▶ _BRIEF_:
Using the entries that follow, collect the lines where the word "picture" appears.

-- begin --

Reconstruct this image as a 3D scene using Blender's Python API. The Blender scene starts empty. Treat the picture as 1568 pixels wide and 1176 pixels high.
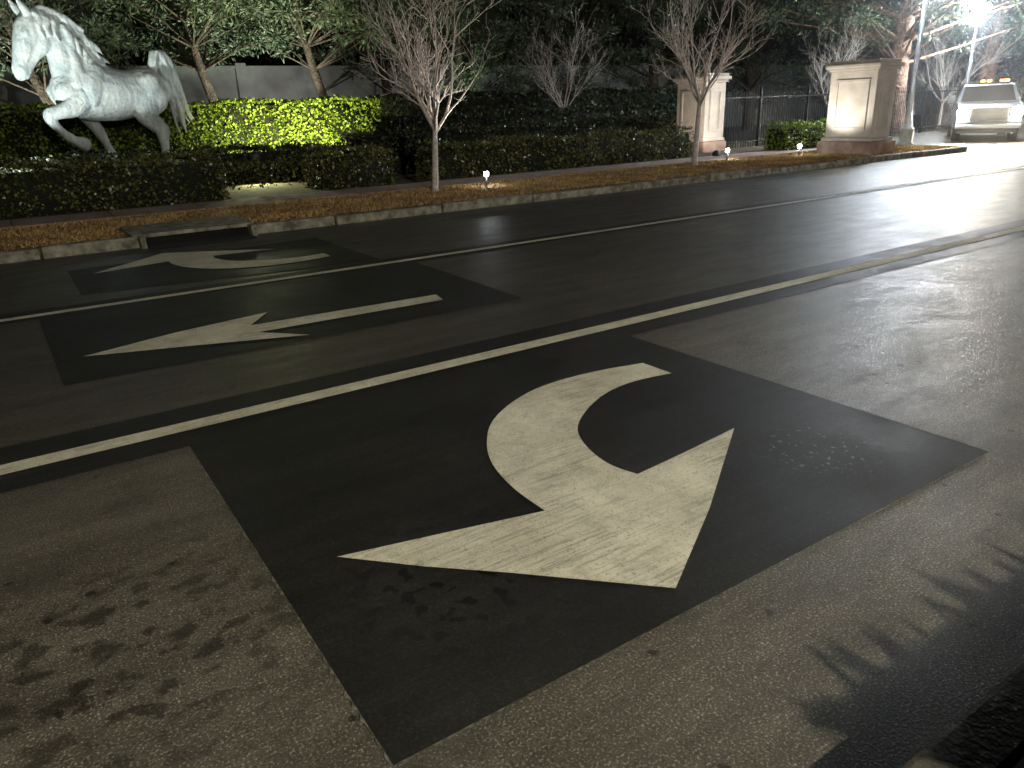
import bpy, bmesh, math, random
import numpy as np
from mathutils import Vector, Matrix
from mathutils.geometry import tessellate_polygon
rng=np.random.default_rng(7); random.seed(7)
S=bpy.context.scene
S.view_settings.view_transform='Standard'
try: S.view_settings.look='None'
except Exception: pass
S.view_settings.exposure=0

# ------------------------------------------------------------------ materials
def newmat(name):
    m=bpy.data.materials.new(name); m.use_nodes=True
    nt=m.node_tree; b=nt.nodes['Principled BSDF']; return m,nt,b
def coord(nt,scale=(1,1,1)):
    mp=nt.nodes.new('ShaderNodeMapping'); g=nt.nodes.new('ShaderNodeNewGeometry')
    nt.links.new(g.outputs['Position'],mp.inputs['Vector']); mp.inputs['Scale'].default_value=scale
    return mp.outputs['Vector']
def noise(nt,vec,scale,detail=2,rough=.6):
    n=nt.nodes.new('ShaderNodeTexNoise'); n.inputs['Scale'].default_value=scale
    n.inputs['Detail'].default_value=detail; n.inputs['Roughness'].default_value=rough
    nt.links.new(vec,n.inputs['Vector']); return n.outputs['Fac']
def ramp(nt,fac,stops):
    r=nt.nodes.new('ShaderNodeValToRGB'); e=r.color_ramp.elements
    while len(e)<len(stops): e.new(.5)
    for i,(p,c) in enumerate(stops):
        e[i].position=p; e[i].color=(c,c,c,1) if isinstance(c,(int,float)) else (*c,1)
    nt.links.new(fac,r.inputs['Fac']); return r.outputs['Color']
def mix(nt,fac,a,b,mode='MIX'):
    m=nt.nodes.new('ShaderNodeMix'); m.data_type='RGBA'; m.blend_type=mode
    for s,v in ((m.inputs[0],fac),(m.inputs[6],a),(m.inputs[7],b)):
        if isinstance(v,(int,float)): s.default_value=v
        elif isinstance(v,tuple): s.default_value=(*v,1)
        else: nt.links.new(v,s)
    return m.outputs[2]
def math_(nt,op,a,b=0.):
    m=nt.nodes.new('ShaderNodeMath'); m.operation=op
    for s,v in ((m.inputs[0],a),(m.inputs[1],b)):
        if isinstance(v,(int,float)): s.default_value=v
        else: nt.links.new(v,s)
    return m.outputs[0]
def bump(nt,b,h,strength=.3,dist=.01):
    n=nt.nodes.new('ShaderNodeBump'); n.inputs['Strength'].default_value=strength; n.inputs['Distance'].default_value=dist
    nt.links.new(h,n.inputs['Height']); nt.links.new(n.outputs['Normal'],b.inputs['Normal'])
def spotmask(nt,cx,cy,r):
    g=nt.nodes.new('ShaderNodeNewGeometry')
    d=nt.nodes.new('ShaderNodeVectorMath'); d.operation='DISTANCE'; d.inputs[1].default_value=(cx,cy,0)
    nt.links.new(g.outputs['Position'],d.inputs[0])
    mr=nt.nodes.new('ShaderNodeMapRange'); mr.inputs[1].default_value=r*.3; mr.inputs[2].default_value=r
    mr.inputs[3].default_value=1; mr.inputs[4].default_value=0
    nt.links.new(d.outputs['Value'],mr.inputs[0]); return mr.outputs[0]
def simple(name,c1,c2,scale=8,rough=.8,bs=.3,bscale=60,bd=.01,metal=0,spec=.5):
    m,nt,b=newmat(name); v=coord(nt)
    f=noise(nt,v,scale,3); col=ramp(nt,f,[(.35,c1),(.65,c2)])
    nt.links.new(col,b.inputs['Base Color']); b.inputs['Roughness'].default_value=rough; b.inputs['Metallic'].default_value=metal
    b.inputs['Specular IOR Level'].default_value=spec
    if bs: bump(nt,b,noise(nt,v,bscale,2),bs,bd)
    return m
def flat(name,c,rough=.5,metal=0,spec=.5):
    m,nt,b=newmat(name); b.inputs['Base Color'].default_value=(*c,1); b.inputs['Roughness'].default_value=rough; b.inputs['Metallic'].default_value=metal
    b.inputs['Specular IOR Level'].default_value=spec; return m
def emis(name,col,st):
    m,nt,b=newmat(name); b.inputs['Base Color'].default_value=(*col,1)
    b.inputs['Emission Color'].default_value=(*col,1); b.inputs['Emission Strength'].default_value=st
    try: m.cycles.emission_sampling='NONE'
    except Exception: pass
    return m

def asphalt():
    m,nt,b=newmat('asphalt'); v=coord(nt)
    big=noise(nt,v,.7,3,.6); streak=noise(nt,coord(nt,(.30,2.6,1)),1.4,5,.7); fine=noise(nt,v,115,1,.75); mid=noise(nt,v,24,2,.7)
    base=ramp(nt,big,[(.3,(.052,.046,.034)),(.7,(.076,.069,.053))])
    sp=nt.nodes.new('ShaderNodeSeparateXYZ'); g=nt.nodes.new('ShaderNodeNewGeometry'); nt.links.new(g.outputs['Position'],sp.inputs[0])
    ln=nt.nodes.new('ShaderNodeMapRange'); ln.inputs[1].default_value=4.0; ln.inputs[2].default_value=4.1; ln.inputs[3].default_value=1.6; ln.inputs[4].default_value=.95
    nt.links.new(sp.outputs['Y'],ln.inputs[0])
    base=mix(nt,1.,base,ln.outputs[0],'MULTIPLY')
    base=mix(nt,.75,base,ramp(nt,streak,[(.3,.45),(.7,1.4)]),'MULTIPLY')
    base=mix(nt,.8,base,ramp(nt,mid,[(.3,.75),(.7,1.2)]),'MULTIPLY')
    base=mix(nt,1.,base,ramp(nt,fine,[(.3,.5),(.5,.92),(.60,1.2),(.70,3.4)]),'MULTIPLY')
    st=noise(nt,coord(nt,(1,1.3,1)),9,3,.5)
    s1=math_(nt,'MULTIPLY',ramp(nt,st,[(.52,0),(.60,1)]),spotmask(nt,-.02,2.40,.95))
    s2=math_(nt,'MULTIPLY',ramp(nt,noise(nt,v,2.2,4,.6),[(.56,0),(.70,1)]),.5)
    st3=ramp(nt,noise(nt,v,11,1,.5),[(.73,0),(.75,1)])
    base=mix(nt,math_(nt,'MULTIPLY',s1,.7),base,(.014,.012,.009))
    base=mix(nt,s2,base,(.03,.028,.022)); base=mix(nt,math_(nt,'MULTIPLY',st3,.8),base,(.012,.011,.009))
    nt.links.new(base,b.inputs['Base Color'])
    rr=ramp(nt,noise(nt,coord(nt,(.7,1.8,1)),2.2,5,.75),[(.32,.43),(.68,.60)]); nt.links.new(rr,b.inputs['Roughness'])
    b.inputs['Specular IOR Level'].default_value=.5
    bump(nt,b,fine,.55,.0035)
    return m
def sealed():
    m,nt,b=newmat('sealed_asphalt'); v=coord(nt)
    big=noise(nt,v,1.6,4,.65); fine=noise(nt,v,110,1,.7)
    c=ramp(nt,big,[(.3,(.0095,.0095,.008)),(.7,(.019,.019,.016))])
    c=mix(nt,.8,c,ramp(nt,fine,[(.3,.6),(.6,1.1),(.75,2.4)]),'MULTIPLY')
    tr=noise(nt,coord(nt,(.25,5,1)),2,4,.6); c=mix(nt,.6,c,ramp(nt,tr,[(.35,.65),(.7,1.5)]),'MULTIPLY')
    blot=math_(nt,'MULTIPLY',ramp(nt,noise(nt,v,13,2,.5),[(.57,0),(.60,1)]),spotmask(nt,1.15,2.15,.6))
    c=mix(nt,blot,c,(.003,.003,.003))
    sp=math_(nt,'MULTIPLY',ramp(nt,noise(nt,v,30,3,.6),[(.62,0),(.64,1)]),spotmask(nt,3.1,1.98,.36))
    c=mix(nt,math_(nt,'MULTIPLY',sp,.5),c,(.25,.25,.24))
    nt.links.new(c,b.inputs['Base Color'])
    nt.links.new(ramp(nt,big,[(.3,.52),(.7,.68)]),b.inputs['Roughness'])
    b.inputs['Specular IOR Level'].default_value=.38
    bump(nt,b,fine,.4,.003); return m
def paint():
    m,nt,b=newmat('road_paint'); v=coord(nt)
    f=noise(nt,v,3,4,.7); c=ramp(nt,f,[(.3,(.52,.49,.36)),(.7,(.74,.705,.54))])
    tr=noise(nt,coord(nt,(1.0,19,1)),2.4,6,.85)
    tr=math_(nt,'MULTIPLY',ramp(nt,tr,[(.48,0),(.60,1)]),ramp(nt,noise(nt,v,2.1,2,.5),[(.42,.10),(.58,1)]))
    c=mix(nt,math_(nt,'MULTIPLY',tr,.62),c,(.15,.14,.10))
    gr=ramp(nt,noise(nt,v,6.5,4,.75),[(.50,0),(.70,1)]); c=mix(nt,math_(nt,'MULTIPLY',gr,.4),c,(.22,.205,.15))
    sp=ramp(nt,noise(nt,v,85,2,.8),[(.57,0),(.67,1)]); c=mix(nt,math_(nt,'MULTIPLY',sp,.6),c,(.10,.095,.07))
    nt.links.new(c,b.inputs['Base Color']); b.inputs['Roughness'].default_value=.75
    bump(nt,b,noise(nt,v,120,1,.7),.4,.003); return m
def leafmat(name,stops,rough=.45):
    m,nt,b=newmat(name); g=nt.nodes.new('ShaderNodeNewGeometry')
    c=ramp(nt,g.outputs['Random Per Island'],stops); v=coord(nt)
    c=mix(nt,.8,c,ramp(nt,noise(nt,v,1.5,2,.6),[(.3,.45),(.7,1.45)]),'MULTIPLY')
    nt.links.new(c,b.inputs['Base Color']); b.inputs['Roughness'].default_value=rough; return m

M_asph=asphalt(); M_seal=sealed(); M_paint=paint()
M_conc=simple('curb_concrete',(.08,.075,.052),(.32,.30,.23),6,.85,.6,40)
M_walk=simple('sidewalk_concrete',(.24,.18,.145),(.36,.28,.23),3,.85,.4,60)
M_soil=simple('soil',(.04,.03,.018),(.11,.08,.04),5,.95,.8,25,.03)
M_grass=leafmat('dormant_grass',[(0,(.16,.10,.03)),(.5,(.36,.22,.08)),(1,(.52,.36,.15))],.8)
M_leaf=leafmat('hedge_leaf',[(0,(.03,.04,.012)),(.6,(.09,.095,.027)),(1,(.24,.215,.065))],.32)
M_leafshade=leafmat('shaded_hedge_leaf',[(0,(.015,.022,.009)),(.6,(.035,.045,.017)),(1,(.07,.075,.03))],.45)  # darker copy of the hedge leaf, shade put into the colour
M_leaflit=leafmat('lit_hedge_leaf',[(0,(.08,.12,.012)),(.6,(.17,.25,.022)),(1,(.27,.36,.045))],.5)  # lighter copy of the hedge leaf, lamp light put into the colour
M_core=flat('hedge_core',(.008,.011,.005),.95)
M_pine=leafmat('pine_needles',[(0,(.035,.05,.026)),(.6,(.07,.095,.05)),(1,(.13,.16,.09))],.6)
M_bark=simple('pine_bark',(.03,.021,.014),(.10,.066,.044),4,.9,1.,14,.08)
M_barkr=simple('reddish_bark',(.08,.045,.028),(.30,.18,.12),4,.9,1.,10,.1)
M_barkl=simple('smooth_bark',(.38,.32,.28),(.62,.56,.50),14,.8,0)
M_stucco=simple('stucco',(.50,.45,.38),(.62,.56,.48),3,.85,.3,60)
M_stone=simple('red_stone',(.24,.15,.11),(.40,.29,.22),3,.85,.5,30)
M_wall=simple('painted_wall',(.24,.24,.225),(.38,.38,.355),.8,.85,0)
M_iron=flat('black_iron',(.014,.014,.014),.5)
M_steel=simple('painted_steel',(.30,.33,.33),(.42,.45,.45),8,.4,0)
M_dark=flat('drain_void',(.004,.004,.004),1)
M_rubber=flat('tyre_rubber',(.018,.018,.018),.8)
M_glass=flat('windshield_glass',(.006,.007,.008),.3,0,.05)
M_chrome=flat('chrome',(.3,.3,.3),.4,1)
M_truck=flat('truck_paint',(.085,.10,.125),.4)
M_lampw=emis('lamp_glass',(.80,.90,1.),300)
M_pathl=emis('path_lamp_glass',(.85,.93,1.),60)
M_head=emis('headlight_lens',(1,.88,.70),600)
M_amber=emis('amber_lens',(1,.35,.05),9)
M_blackp=flat('black_plastic',(.02,.02,.02),.5)

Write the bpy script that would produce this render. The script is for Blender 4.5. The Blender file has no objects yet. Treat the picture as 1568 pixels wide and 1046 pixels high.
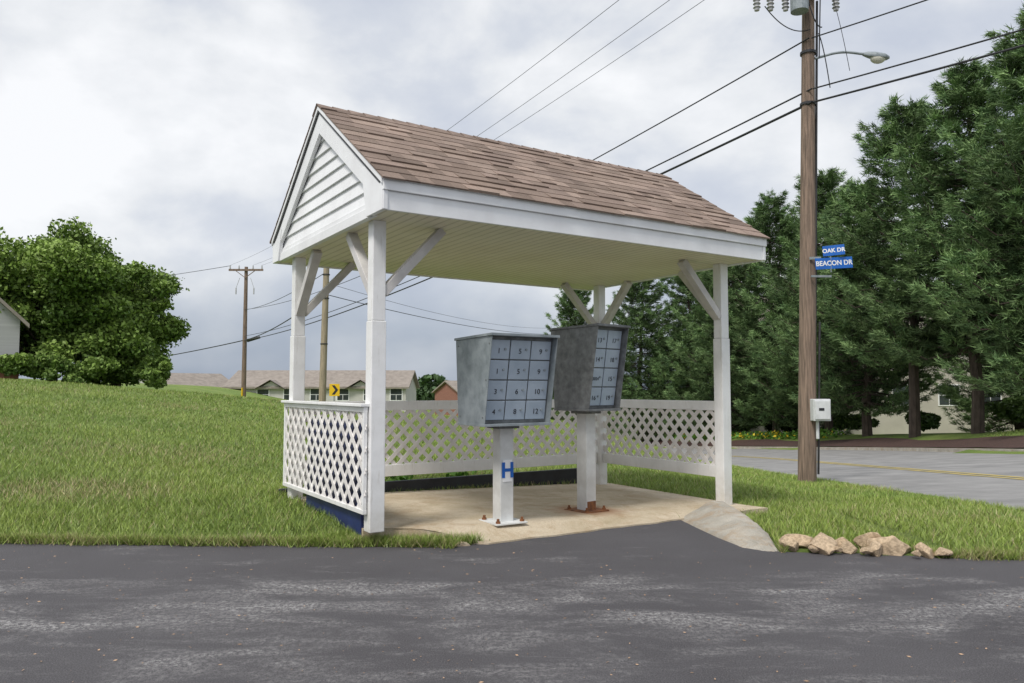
import bpy, bmesh, math, random
import numpy as np
from mathutils import Vector, Matrix
random.seed(7); rng=np.random.default_rng(7)
S=bpy.context.scene
COL=S.collection
# ------------------------------------------------------------------ helpers
def link(o,parent=None):
    COL.objects.link(o)
    if parent is not None: o.parent=parent
    return o
def empty(name,loc=(0,0,0),rz=0):
    e=bpy.data.objects.new(name,None); e.location=loc; e.rotation_euler=(0,0,rz); e.empty_display_size=.2
    return link(e)
def mesh(name,verts,faces,mat=None,parent=None,smooth=False,bevel=0,col=None):
    m=bpy.data.meshes.new(name); m.from_pydata([tuple(v) for v in verts],[],[tuple(f) for f in faces]); m.update()
    if mat: m.materials.append(mat)
    if col is not None:
        a=m.color_attributes.new("Col",'FLOAT_COLOR','POINT'); a.data.foreach_set("color",np.asarray(col,dtype=np.float32).ravel())
    if smooth: m.polygons.foreach_set("use_smooth",[True]*len(m.polygons))
    o=bpy.data.objects.new(name,m); link(o,parent)
    if bevel:
        b=o.modifiers.new("b",'BEVEL'); b.width=bevel; b.segments=2; b.limit_method='ANGLE'
    return o
def npmesh(name,V,k,mat,col=None,parent=None):
    n=len(V)//k
    m=bpy.data.meshes.new(name); m.vertices.add(n*k); m.vertices.foreach_set("co",V.astype(np.float32).ravel())
    m.loops.add(n*k); m.loops.foreach_set("vertex_index",np.arange(n*k,dtype=np.int32))
    m.polygons.add(n); m.polygons.foreach_set("loop_start",np.arange(0,n*k,k,dtype=np.int32))
    try: m.polygons.foreach_set("loop_total",np.full(n,k,dtype=np.int32))
    except Exception: pass
    m.update(calc_edges=True); m.validate()
    if col is not None:
        a=m.color_attributes.new("Col",'FLOAT_COLOR','POINT'); a.data.foreach_set("color",col.astype(np.float32).ravel())
    m.materials.append(mat)
    o=bpy.data.objects.new(name,m); return link(o,parent)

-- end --

▶ _RESULT_:
Reconstruct this image as a 3D scene using Blender's Python API. The Blender scene starts empty. Treat the picture as 1568 pixels wide and 1176 pixels high.
Write the bpy script that would produce this render. The script is for Blender 4.5. The Blender file has no objects yet. Treat the picture as 1568 pixels wide and 1046 pixels high.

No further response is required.